Ciptaan sebagai Refleksi Pencipta
Orang menggubah banyak lagu, tetapi lagu yang unik adalah lagu yang begitu diperdengarkan, kita langsung bisa mengenali siapa penggubahnya. Waktu Tuhan mencipta sesuatu, tanda-tanda Tuhan ada di dalamnya. Itu bagaikan tanda tangan-Nya. Anjing yang lincah merefleksikan kelincahan Allah. Demikian juga kerajinan semut, ketekunannya, merefleksikan sifat kerajinan dan ketekunan Allah.

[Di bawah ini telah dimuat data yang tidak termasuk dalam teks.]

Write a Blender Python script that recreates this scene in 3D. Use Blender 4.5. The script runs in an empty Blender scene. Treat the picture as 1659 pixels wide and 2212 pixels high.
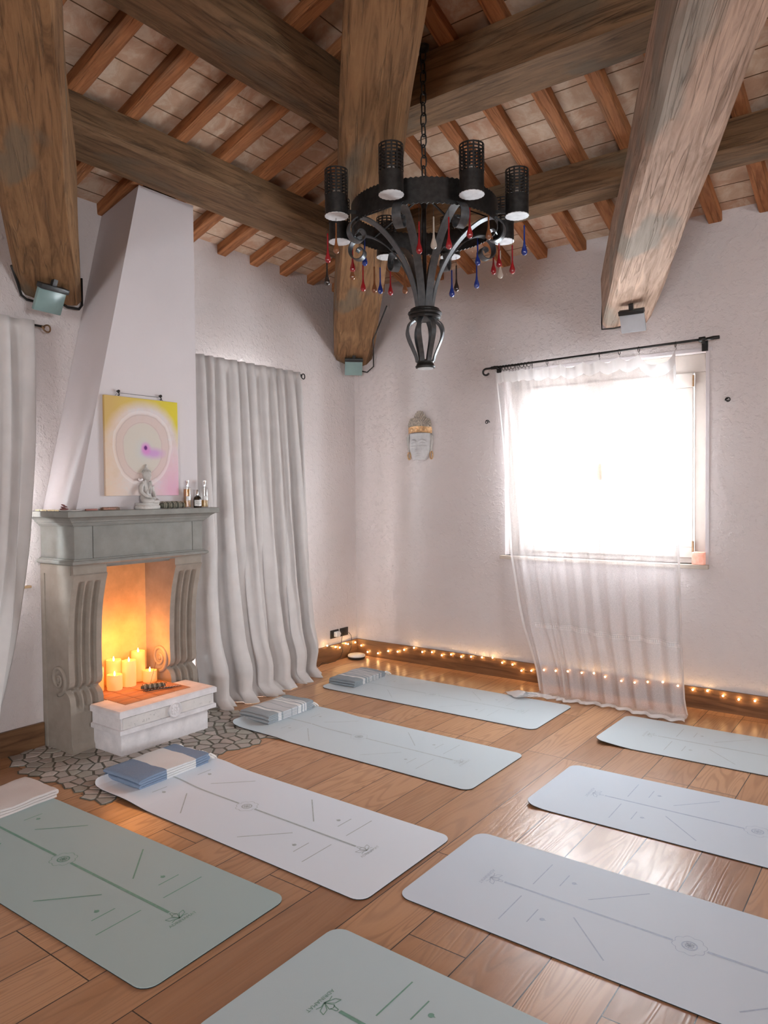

Ikan salmon adalah ikan yang unik. Ia melahirkan anaknya di danau yang berair tawar. Setelah melahirkan, ia mati. Lalu anak-anak salmon akan berenang menuruni sungai menuju laut lepas yang berair asin. Ia bisa merantau sampai lebih dari 10.000 km dari tempat asalnya. Ketika besar lalu hamil, ia bisa mencari kembali danau tempat asalnya. Ia kembali melalui sungai, menaiki air terjun, terkadang sampai terluka, dan terus berjuang sampai kembali ke tempat asalnya. Di situ ia bertelur melahirkan anaknya, lalu mati. Demikian siklus ajaib ini terjadi. Semuanya ini merefleksikan kedahsyatan Sang Pencipta. Ini refleksi bijaksana Tuhan. Allah menanamkan sedikit bijaksana pada binatang tertentu. Dan kodrat-Nya, rencana-Nya, sifat teladan-Nya dikumpulkan diletakkan secara utuh ke dalam satu makhluk yang namanya manusia. Manusia adalah satu-satunya makhluk yang secara totalitas memperoleh seluruh bijaksana dari Tuhan yang merefleksikan semua rencana Tuhan dan mendapatkan potensi yang melebihi semua. Kondisi ini tidak bisa dijawab oleh hipotesa Evolusi.
Evolusi berpandangan makhluk harus terus berkembang. Jadi kalau manusia itu hasil tertinggi dari evolusi, maka seharusnya manusia bisa berenang, bisa menyelam, punya insang dan juga bisa terbang, punya sayap. Tetapi Tuhan tidak demikian. Manusia terlihat tetap terbatas, namun di dalam keterbatasan itu ada kualitas dan kuasa, karena dicipta menurut peta teladan Allah. Manusia terbatas tetapi berkapasitas cipta. Ia tidak bersayap, tetapi bisa mencipta pesawat terbang, tidak mengeluarkan musik, tetapi bisa merangkai nada dan membentuk harmoni.
Kiranya kita berhenti berbuat dosa, mulai belajar menghargai diri kita, menemukan diri, belajar menggali potensi diri, dan akhirnya menyerahkan diri ke dalam tangan Tuhan. Inilah peta teladan yang akhirnya menjadi teladan bagi peta teladan yang lain. Soli Deo Gloria.